- _DATASET CONTENT_
— Start —

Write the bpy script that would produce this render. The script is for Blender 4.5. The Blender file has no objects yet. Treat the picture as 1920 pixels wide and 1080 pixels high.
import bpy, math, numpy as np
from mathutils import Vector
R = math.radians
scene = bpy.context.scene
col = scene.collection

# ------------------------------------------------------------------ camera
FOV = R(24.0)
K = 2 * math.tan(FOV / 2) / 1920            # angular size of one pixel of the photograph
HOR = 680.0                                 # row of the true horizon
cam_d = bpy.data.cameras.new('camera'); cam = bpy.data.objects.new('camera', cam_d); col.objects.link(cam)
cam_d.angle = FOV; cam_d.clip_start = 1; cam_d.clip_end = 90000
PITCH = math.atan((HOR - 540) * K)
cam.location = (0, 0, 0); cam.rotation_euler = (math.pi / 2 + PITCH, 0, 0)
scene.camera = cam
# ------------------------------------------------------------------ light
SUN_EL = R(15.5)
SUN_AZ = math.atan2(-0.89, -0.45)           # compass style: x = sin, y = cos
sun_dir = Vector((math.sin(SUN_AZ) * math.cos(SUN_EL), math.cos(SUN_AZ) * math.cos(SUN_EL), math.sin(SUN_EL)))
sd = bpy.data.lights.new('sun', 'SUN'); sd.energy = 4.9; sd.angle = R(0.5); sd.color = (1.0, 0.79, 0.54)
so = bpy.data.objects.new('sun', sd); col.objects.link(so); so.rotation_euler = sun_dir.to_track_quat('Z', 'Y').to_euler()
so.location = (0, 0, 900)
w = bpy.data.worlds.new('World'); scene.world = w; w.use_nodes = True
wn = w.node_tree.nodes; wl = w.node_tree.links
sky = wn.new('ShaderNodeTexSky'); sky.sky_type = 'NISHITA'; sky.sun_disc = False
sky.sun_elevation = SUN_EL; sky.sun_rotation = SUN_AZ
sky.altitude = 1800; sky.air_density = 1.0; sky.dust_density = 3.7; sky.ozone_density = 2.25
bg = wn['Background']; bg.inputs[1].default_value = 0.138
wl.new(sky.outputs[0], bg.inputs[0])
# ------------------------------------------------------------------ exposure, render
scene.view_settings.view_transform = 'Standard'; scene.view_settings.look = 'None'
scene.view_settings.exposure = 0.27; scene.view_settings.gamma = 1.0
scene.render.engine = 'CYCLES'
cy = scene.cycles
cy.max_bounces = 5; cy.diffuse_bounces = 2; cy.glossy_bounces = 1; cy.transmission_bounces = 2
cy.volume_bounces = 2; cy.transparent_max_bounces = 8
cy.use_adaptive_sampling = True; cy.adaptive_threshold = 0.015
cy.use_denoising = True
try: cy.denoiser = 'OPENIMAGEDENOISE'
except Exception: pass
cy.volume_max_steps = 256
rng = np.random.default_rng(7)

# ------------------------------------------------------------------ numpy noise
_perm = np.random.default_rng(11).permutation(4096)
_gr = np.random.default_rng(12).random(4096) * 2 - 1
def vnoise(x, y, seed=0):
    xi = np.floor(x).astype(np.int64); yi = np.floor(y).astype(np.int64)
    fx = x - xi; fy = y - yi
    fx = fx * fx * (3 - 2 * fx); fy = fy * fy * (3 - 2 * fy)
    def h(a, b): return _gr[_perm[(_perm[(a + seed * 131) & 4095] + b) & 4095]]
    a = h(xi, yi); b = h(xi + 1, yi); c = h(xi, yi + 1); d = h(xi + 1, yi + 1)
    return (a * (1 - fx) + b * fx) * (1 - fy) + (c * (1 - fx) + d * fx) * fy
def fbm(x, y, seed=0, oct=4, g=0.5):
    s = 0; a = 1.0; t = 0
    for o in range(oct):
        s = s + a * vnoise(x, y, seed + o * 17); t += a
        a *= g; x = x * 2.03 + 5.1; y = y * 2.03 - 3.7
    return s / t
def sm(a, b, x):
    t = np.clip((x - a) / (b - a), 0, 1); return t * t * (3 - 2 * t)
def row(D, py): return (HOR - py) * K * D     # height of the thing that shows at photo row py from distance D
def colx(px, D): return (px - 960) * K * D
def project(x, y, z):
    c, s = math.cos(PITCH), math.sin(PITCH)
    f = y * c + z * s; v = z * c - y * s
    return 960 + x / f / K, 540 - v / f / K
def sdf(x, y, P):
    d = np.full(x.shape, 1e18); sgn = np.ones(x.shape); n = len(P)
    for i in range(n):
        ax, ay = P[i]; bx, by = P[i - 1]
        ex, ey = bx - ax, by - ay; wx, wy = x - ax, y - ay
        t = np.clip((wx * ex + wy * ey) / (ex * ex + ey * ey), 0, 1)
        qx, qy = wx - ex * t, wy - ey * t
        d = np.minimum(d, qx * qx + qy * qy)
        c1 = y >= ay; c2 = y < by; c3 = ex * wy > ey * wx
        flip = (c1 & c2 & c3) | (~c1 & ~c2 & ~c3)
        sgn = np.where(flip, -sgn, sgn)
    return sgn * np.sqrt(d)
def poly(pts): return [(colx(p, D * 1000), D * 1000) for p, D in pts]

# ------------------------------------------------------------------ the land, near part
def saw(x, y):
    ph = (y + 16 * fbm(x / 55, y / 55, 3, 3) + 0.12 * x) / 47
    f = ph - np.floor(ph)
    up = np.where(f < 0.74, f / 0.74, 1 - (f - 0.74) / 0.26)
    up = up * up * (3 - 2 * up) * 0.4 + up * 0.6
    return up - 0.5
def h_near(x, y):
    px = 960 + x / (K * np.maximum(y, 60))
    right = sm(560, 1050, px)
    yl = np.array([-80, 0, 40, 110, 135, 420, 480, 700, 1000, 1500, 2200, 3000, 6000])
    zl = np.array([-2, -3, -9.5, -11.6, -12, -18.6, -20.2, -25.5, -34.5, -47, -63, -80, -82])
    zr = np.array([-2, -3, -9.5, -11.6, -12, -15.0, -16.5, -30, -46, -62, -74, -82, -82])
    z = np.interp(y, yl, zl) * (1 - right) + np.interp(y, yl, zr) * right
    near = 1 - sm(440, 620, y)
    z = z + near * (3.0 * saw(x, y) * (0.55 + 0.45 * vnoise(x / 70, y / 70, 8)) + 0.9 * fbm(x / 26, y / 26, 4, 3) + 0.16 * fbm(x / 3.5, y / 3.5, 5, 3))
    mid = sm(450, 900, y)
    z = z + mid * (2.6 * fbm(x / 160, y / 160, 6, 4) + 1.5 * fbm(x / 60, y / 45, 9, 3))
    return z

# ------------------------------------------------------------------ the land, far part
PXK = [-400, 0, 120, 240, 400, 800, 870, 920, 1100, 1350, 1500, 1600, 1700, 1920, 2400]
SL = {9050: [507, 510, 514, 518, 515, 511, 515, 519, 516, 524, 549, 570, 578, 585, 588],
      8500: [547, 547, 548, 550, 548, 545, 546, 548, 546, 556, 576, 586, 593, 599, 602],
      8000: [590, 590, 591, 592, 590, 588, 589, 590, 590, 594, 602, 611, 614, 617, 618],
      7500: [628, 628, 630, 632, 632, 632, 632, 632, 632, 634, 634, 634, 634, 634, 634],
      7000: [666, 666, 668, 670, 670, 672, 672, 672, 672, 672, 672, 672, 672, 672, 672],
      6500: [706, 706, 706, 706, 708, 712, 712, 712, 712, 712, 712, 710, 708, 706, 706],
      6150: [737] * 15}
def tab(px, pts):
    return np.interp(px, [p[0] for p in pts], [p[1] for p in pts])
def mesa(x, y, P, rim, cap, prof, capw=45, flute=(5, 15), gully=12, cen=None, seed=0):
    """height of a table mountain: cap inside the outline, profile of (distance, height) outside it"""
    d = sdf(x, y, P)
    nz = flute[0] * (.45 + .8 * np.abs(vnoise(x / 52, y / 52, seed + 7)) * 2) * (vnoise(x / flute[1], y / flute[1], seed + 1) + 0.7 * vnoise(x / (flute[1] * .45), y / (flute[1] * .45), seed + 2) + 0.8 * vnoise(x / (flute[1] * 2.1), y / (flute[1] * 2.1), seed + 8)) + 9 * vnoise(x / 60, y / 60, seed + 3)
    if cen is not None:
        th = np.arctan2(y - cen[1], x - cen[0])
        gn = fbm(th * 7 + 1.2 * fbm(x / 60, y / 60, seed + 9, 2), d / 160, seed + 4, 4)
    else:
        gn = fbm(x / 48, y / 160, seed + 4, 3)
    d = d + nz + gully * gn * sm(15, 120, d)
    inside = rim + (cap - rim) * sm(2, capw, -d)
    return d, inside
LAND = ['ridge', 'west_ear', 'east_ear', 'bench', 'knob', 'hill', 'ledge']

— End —

- _WHAT TO PRODUCE_
Lines from the beginning of the data above through the line containing "col = scene.collection" are to be returned exactly, and no others.

- _SOLVED PROBLEM_
Write the bpy script that would produce this render. The script is for Blender 4.5. The Blender file has no objects yet. Treat the picture as 1920 pixels wide and 1080 pixels high.
import bpy, math, numpy as np
from mathutils import Vector
R = math.radians
scene = bpy.context.scene
col = scene.collection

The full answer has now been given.